Work to be completed ▸ Return exactly and only these lines: the first of the listing through the one containing "return cy - (db + (dt_ - db) * t_) / 2".

Dataset extract ▸
******************************

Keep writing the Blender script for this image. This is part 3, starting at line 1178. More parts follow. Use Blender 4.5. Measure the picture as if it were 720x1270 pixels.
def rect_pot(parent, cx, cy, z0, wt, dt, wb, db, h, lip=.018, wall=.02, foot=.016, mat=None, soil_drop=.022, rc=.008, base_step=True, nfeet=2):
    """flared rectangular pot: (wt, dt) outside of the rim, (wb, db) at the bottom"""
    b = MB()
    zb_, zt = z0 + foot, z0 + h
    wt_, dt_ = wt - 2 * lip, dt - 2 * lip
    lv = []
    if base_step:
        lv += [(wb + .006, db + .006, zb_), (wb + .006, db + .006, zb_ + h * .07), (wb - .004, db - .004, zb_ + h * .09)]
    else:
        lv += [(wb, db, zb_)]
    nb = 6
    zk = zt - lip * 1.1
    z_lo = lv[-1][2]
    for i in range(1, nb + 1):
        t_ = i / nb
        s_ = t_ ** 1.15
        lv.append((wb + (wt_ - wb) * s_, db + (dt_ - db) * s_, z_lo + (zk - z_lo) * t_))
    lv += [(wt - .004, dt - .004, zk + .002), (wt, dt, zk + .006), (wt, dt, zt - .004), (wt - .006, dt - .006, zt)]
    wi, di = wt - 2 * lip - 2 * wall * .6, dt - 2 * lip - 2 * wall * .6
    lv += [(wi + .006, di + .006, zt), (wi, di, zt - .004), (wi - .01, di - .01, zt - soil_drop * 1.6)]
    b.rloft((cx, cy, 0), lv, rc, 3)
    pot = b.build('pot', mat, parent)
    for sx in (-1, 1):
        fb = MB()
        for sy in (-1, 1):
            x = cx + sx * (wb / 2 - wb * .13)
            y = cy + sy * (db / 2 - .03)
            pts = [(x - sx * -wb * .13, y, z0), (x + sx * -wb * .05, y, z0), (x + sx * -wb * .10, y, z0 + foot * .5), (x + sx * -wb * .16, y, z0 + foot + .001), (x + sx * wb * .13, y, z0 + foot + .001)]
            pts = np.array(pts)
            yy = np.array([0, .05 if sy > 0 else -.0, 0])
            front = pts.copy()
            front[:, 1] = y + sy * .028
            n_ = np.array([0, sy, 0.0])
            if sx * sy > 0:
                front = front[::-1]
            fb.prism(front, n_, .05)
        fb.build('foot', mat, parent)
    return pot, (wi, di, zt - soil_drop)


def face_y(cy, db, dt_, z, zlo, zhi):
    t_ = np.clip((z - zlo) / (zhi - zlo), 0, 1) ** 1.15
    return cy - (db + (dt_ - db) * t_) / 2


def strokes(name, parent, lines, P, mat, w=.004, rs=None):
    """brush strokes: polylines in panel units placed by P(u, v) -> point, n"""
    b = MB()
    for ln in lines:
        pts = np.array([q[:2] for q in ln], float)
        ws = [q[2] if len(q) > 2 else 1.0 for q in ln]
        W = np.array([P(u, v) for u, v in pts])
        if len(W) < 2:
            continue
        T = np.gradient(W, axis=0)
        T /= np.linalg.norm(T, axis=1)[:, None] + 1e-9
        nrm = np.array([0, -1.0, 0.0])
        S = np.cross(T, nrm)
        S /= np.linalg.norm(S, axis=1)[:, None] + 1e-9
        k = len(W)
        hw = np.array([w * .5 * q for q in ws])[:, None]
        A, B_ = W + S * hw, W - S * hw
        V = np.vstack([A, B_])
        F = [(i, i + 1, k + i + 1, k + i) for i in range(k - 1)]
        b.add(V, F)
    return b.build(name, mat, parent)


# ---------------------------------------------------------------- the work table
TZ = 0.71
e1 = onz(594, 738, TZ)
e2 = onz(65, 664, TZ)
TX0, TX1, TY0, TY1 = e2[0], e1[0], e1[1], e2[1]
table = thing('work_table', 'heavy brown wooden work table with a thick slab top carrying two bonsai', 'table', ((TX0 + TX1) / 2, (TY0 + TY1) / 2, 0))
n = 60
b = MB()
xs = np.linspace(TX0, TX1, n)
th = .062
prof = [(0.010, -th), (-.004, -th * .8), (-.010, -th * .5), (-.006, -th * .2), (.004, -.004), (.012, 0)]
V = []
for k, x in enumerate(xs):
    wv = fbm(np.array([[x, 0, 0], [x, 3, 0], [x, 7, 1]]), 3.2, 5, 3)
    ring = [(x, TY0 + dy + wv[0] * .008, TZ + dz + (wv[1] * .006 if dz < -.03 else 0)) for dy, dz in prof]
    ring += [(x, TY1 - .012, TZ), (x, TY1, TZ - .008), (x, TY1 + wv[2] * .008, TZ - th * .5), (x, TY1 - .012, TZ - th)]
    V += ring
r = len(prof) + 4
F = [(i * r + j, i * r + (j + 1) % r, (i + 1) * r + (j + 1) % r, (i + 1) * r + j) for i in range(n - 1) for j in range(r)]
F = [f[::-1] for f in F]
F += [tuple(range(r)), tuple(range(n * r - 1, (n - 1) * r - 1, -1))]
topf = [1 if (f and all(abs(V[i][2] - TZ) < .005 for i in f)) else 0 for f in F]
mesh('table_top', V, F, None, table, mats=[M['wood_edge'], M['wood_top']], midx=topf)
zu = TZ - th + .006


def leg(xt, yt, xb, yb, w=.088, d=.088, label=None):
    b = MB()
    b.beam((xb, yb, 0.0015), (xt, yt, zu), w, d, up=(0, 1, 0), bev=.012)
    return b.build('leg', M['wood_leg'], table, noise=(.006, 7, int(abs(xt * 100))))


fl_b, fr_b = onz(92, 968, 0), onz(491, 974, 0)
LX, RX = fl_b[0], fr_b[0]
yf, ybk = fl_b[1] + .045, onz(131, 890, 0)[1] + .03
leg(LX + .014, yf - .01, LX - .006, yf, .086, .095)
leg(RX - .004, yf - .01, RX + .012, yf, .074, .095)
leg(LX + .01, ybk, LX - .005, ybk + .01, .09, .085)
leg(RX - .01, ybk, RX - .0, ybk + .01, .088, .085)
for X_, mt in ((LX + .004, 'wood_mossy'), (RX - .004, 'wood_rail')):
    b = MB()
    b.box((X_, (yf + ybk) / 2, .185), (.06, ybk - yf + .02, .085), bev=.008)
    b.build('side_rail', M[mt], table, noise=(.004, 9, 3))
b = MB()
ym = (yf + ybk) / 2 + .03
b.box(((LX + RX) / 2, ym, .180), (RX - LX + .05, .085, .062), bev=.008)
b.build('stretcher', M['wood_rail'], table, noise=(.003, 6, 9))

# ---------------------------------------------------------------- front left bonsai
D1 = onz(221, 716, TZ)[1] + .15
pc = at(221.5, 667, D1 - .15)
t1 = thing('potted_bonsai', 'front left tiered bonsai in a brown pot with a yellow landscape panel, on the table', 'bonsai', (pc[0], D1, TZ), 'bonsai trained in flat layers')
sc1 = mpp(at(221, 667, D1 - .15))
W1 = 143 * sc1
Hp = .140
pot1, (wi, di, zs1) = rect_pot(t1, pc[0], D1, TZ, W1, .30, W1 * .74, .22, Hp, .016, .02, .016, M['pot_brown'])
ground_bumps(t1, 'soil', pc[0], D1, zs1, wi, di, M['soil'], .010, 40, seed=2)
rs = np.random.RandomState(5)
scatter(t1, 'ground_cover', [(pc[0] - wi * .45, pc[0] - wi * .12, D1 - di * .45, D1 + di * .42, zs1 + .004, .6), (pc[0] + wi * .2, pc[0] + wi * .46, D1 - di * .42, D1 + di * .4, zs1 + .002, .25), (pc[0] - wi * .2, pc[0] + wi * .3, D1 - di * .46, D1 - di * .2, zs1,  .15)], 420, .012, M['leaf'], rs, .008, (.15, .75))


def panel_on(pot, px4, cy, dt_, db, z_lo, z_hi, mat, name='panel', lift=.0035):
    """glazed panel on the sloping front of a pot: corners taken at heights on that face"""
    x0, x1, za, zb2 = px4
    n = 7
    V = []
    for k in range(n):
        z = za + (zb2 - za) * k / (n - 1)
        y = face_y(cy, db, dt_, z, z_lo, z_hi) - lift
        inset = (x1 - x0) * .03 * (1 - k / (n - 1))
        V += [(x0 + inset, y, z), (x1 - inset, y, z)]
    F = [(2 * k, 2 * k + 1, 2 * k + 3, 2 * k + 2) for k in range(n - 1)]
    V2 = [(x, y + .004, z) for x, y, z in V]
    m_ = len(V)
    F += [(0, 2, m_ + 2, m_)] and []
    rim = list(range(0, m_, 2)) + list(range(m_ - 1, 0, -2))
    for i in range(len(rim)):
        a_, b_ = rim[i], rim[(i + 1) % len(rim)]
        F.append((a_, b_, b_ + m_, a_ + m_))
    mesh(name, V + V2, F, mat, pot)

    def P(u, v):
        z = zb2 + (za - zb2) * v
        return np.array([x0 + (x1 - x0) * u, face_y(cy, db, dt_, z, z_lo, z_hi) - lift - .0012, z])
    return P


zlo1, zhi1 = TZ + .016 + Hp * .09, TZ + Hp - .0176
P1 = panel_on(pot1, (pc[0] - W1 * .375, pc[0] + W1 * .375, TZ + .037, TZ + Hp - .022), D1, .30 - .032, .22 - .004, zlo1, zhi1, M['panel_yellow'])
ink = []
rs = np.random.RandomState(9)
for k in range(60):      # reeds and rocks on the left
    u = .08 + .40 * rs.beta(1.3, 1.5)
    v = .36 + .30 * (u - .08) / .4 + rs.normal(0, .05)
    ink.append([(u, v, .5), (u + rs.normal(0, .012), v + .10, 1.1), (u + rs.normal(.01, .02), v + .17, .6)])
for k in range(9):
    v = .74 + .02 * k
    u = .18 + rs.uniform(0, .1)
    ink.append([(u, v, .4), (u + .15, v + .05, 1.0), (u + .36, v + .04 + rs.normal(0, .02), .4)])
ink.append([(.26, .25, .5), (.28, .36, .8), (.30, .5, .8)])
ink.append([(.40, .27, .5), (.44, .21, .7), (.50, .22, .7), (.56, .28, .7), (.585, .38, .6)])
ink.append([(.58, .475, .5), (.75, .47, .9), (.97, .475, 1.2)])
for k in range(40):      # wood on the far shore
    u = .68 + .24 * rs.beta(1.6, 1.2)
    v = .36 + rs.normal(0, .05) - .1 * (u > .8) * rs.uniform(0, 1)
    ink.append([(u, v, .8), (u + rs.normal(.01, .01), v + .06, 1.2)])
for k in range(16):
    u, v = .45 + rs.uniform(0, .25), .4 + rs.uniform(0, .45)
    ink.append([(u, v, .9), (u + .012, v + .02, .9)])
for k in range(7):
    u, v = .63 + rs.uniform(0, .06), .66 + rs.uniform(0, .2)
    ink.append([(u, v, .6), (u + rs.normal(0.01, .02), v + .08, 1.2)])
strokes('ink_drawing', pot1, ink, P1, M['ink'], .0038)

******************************

Written answer ▸
Keep writing the Blender script for this image. This is part 3, starting at line 1178. More parts follow. Use Blender 4.5. Measure the picture as if it were 720x1270 pixels.
def rect_pot(parent, cx, cy, z0, wt, dt, wb, db, h, lip=.018, wall=.02, foot=.016, mat=None, soil_drop=.022, rc=.008, base_step=True, nfeet=2):
    """flared rectangular pot: (wt, dt) outside of the rim, (wb, db) at the bottom"""
    b = MB()
    zb_, zt = z0 + foot, z0 + h
    wt_, dt_ = wt - 2 * lip, dt - 2 * lip
    lv = []
    if base_step:
        lv += [(wb + .006, db + .006, zb_), (wb + .006, db + .006, zb_ + h * .07), (wb - .004, db - .004, zb_ + h * .09)]
    else:
        lv += [(wb, db, zb_)]
    nb = 6
    zk = zt - lip * 1.1
    z_lo = lv[-1][2]
    for i in range(1, nb + 1):
        t_ = i / nb
        s_ = t_ ** 1.15
        lv.append((wb + (wt_ - wb) * s_, db + (dt_ - db) * s_, z_lo + (zk - z_lo) * t_))
    lv += [(wt - .004, dt - .004, zk + .002), (wt, dt, zk + .006), (wt, dt, zt - .004), (wt - .006, dt - .006, zt)]
    wi, di = wt - 2 * lip - 2 * wall * .6, dt - 2 * lip - 2 * wall * .6
    lv += [(wi + .006, di + .006, zt), (wi, di, zt - .004), (wi - .01, di - .01, zt - soil_drop * 1.6)]
    b.rloft((cx, cy, 0), lv, rc, 3)
    pot = b.build('pot', mat, parent)
    for sx in (-1, 1):
        fb = MB()
        for sy in (-1, 1):
            x = cx + sx * (wb / 2 - wb * .13)
            y = cy + sy * (db / 2 - .03)
            pts = [(x - sx * -wb * .13, y, z0), (x + sx * -wb * .05, y, z0), (x + sx * -wb * .10, y, z0 + foot * .5), (x + sx * -wb * .16, y, z0 + foot + .001), (x + sx * wb * .13, y, z0 + foot + .001)]
            pts = np.array(pts)
            yy = np.array([0, .05 if sy > 0 else -.0, 0])
            front = pts.copy()
            front[:, 1] = y + sy * .028
            n_ = np.array([0, sy, 0.0])
            if sx * sy > 0:
                front = front[::-1]
            fb.prism(front, n_, .05)
        fb.build('foot', mat, parent)
    return pot, (wi, di, zt - soil_drop)


def face_y(cy, db, dt_, z, zlo, zhi):
    t_ = np.clip((z - zlo) / (zhi - zlo), 0, 1) ** 1.15
    return cy - (db + (dt_ - db) * t_) / 2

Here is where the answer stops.